Mark Cavendish being interviewed by a reporter.

I was out for a ride recently with my friend Bernard. The conversation turned to Sir Bradley Wiggins, a rider whom Bernard has always admired, all the way back to his junior pursuit world title in 1998. Sadly, he’s a bit less of a fan these days. “He says he hates cycling now,” said Bernard grumpily. “Can you imagine, hating cycling? You look at him riding a bike, the grace, the power. How could he hate that? He says he hated winning the Tour de France.” 
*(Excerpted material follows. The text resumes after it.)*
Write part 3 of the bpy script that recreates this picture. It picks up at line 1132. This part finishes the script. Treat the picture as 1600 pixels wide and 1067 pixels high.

My first thought was that Wiggins has had quite a lot to go through and process in recent years and I’d be first in line to let him do that. I think there’s a lot of pressure on pro riders that it’s easy to overlook in a raging jealousy that they’re getting paid a fortune to ride their bikes, have fun, and live in Girona.

But there’s a long history of fans and media asking riders if they enjoy cycling, mainly so they can target anyone with the temerity to say anything other than yes. Chris Boardman had to clarify an interview where he said he didn’t like cycling as much as he liked winning. And I once watched a French reporter have the following exchange with Mark Cavendish: Reporter: “Do you like cycling?” Cavendish: “Like it, how?” Reporter: “Do you ride your bike to do the shopping?” All the blood drained out of my head in terror, and I was only standing next to her. My enthusiasm for an escape meant I became the first person ever to summon the willpower required to teleport.

Throws of love

It’s a curious demand to place on a pro rider, because there are plenty of amateurs whose relationship with cycling is less than simple. I asked Bernard to reminisce about his love of cycling at the moment a couple of years earlier when he had hurled his bike over a hedge into a field and implored a flock of sheep to come and trample on it. “I was loving it, mate,” he said. The time he gave up for two years and sold all his kit? “Never loved cycling more,” he said. (Only afterwards did it strike me that this might be exactly the case.)

Hobby worth hating

Another friend describes cycling as, “It’s my ’obby and I ’ates it,” which is playing for laughs but expresses a worldview that I tend to associate with time triallists above other disciplines. (Time triallists set themselves targets based on fantasy conjectures about their training and the efficacy of their latest shopping spree, and are disappointed when it does not come to pass. Time trialling is a rollercoaster ride of optimism and crushing letdown.) 

My affection for the sport has had ups and downs too. I’ve had weeks and months where I’ve had enough of it but kept doing it anyway. I once defined a cyclist as “someone who goes cycling even when they don’t want to,” which is glib, but does say something about commitment, and about the fact that if you keep going things more often than not get better. 

And when they’ve got better you will want to be fit, will you not? 

It’s natural that anything that plays a large role in your life will bring with it both good times and bad. If you’ve ever taken refuge from your job in your cycling, imagine what it would be like if they were both the same thing. (And if your pro team is your ‘family’ for a lot of the year, it’s even more prone to difficulties.) 

In the end I often think about an old friend of mine – he died a few years ago. He hated cycling with a true passion for over 60 years. But, as he put it himself, he hated it fractionally less than he hated everything else in the world.